Os sócios e ex-sócios dos seis clubes se sentem em dívida com o lugar que os tirou do isolamento. Nos salões fizeram amigos e se divertiram, apesar de tudo. Os depoimentos que dão são movidos a açúcar e afeto. “As atas não traduzem esses sentimentos. Os clubes existem de maneira especial na fala de quem os frequentou”, arremata Brenda.

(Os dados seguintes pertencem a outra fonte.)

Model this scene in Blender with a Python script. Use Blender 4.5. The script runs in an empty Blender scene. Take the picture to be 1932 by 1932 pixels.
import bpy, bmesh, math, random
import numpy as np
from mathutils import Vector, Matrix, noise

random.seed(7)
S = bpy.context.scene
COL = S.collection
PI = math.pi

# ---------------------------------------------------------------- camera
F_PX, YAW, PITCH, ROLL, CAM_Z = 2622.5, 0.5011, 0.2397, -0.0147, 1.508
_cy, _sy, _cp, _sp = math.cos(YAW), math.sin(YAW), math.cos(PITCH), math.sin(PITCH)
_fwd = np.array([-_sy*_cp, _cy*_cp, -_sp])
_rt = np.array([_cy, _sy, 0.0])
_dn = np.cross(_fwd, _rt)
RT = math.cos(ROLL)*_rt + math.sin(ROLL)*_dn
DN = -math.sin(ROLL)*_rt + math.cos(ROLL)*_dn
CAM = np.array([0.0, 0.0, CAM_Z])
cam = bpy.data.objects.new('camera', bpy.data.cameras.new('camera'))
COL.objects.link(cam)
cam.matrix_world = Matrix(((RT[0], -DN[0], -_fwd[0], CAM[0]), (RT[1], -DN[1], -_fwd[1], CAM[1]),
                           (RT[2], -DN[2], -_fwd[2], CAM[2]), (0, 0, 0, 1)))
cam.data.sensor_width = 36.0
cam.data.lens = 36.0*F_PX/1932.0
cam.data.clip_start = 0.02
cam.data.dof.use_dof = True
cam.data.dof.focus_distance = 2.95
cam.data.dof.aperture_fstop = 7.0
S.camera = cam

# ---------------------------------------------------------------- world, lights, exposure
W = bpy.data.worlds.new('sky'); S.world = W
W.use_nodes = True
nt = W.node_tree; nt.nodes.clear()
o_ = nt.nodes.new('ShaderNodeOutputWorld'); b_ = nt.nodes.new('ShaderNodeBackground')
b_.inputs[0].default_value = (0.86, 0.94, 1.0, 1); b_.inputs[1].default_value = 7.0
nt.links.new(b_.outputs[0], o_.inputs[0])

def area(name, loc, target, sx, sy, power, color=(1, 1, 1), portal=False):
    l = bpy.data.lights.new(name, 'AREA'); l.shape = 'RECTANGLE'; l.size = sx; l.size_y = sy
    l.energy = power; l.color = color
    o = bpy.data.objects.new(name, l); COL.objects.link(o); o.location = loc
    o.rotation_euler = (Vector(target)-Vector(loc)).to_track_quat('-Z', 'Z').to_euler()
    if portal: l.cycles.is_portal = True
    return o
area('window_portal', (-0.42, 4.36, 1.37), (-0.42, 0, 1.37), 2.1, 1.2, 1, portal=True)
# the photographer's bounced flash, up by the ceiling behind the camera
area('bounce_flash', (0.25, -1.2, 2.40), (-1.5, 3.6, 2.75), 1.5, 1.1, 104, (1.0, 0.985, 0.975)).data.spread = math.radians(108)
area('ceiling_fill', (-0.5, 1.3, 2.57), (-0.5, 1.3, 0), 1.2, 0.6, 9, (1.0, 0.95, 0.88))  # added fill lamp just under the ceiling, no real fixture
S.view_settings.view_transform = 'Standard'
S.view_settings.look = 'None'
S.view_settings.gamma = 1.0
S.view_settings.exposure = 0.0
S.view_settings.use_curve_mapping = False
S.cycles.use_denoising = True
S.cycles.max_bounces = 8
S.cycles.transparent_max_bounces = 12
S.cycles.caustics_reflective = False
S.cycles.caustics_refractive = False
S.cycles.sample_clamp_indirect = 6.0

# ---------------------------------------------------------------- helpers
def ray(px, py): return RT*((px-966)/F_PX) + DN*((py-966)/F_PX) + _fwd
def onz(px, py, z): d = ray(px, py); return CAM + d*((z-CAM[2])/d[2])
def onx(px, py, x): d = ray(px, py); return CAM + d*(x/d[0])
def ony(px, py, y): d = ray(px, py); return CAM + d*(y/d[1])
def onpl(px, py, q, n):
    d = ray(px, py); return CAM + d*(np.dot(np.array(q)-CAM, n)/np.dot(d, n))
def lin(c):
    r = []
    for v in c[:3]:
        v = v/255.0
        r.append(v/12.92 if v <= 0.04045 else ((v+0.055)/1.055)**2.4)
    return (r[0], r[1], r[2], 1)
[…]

Em tempo, há estados da União que são modelares nessa levada vintage. O Rio Grande do Sul é pródigo no número de sociedades do gênero – algo perto de 60 clubes. Preservá-las tem dado mais barulho que baile no CTG. O pedido é que os órgãos de patrimônio as transformem em patrimônio imaterial. As pesquisas não param. Não é demais dizer que nesse momento um arquivo está sendo aberto, em algum ponto do país. Ou se pressiona para que isso aconteça, nem sempre com sucesso, a exemplo da busca por documentos junto à Igreja sobre as irmandades, como a de São Benedito e Nossa Senhora do Rosário.
Enquanto toda essa documentação não vem à baila, os arquivos das sociedades permanecem surpreendendo. São fonte, no sentido explícito da palavra. É um deleite, por exemplo, saber que as agremiações eram administradas por negros sapateiros, pedreiros – duas profissões bastante comuns –, mas também por rábulas – advogados provisionados – e, posteriormente, por funcionários públicos. Havia bibliotecas e espaços para as crianças brincarem – diz muito, diz tudo. A “13” mantinha uma escola de sapateiros “e ter um sapato era simbólico para a uma população recém-saída da escravidão”, frisa Geslline Braga.
Mais. Havia no interior desses grupos uma forte presença feminina, não raro dando origem às próprias sociedades. O Clube Rio Branco de Guarapuava nasceu do Grêmio das Violetas – formado por lavadeiras que juntaram cada tostão para erguer a sociedade. Geslline e Brenda estão muito a fim de pôr esse capítulo na roda. Aguardem.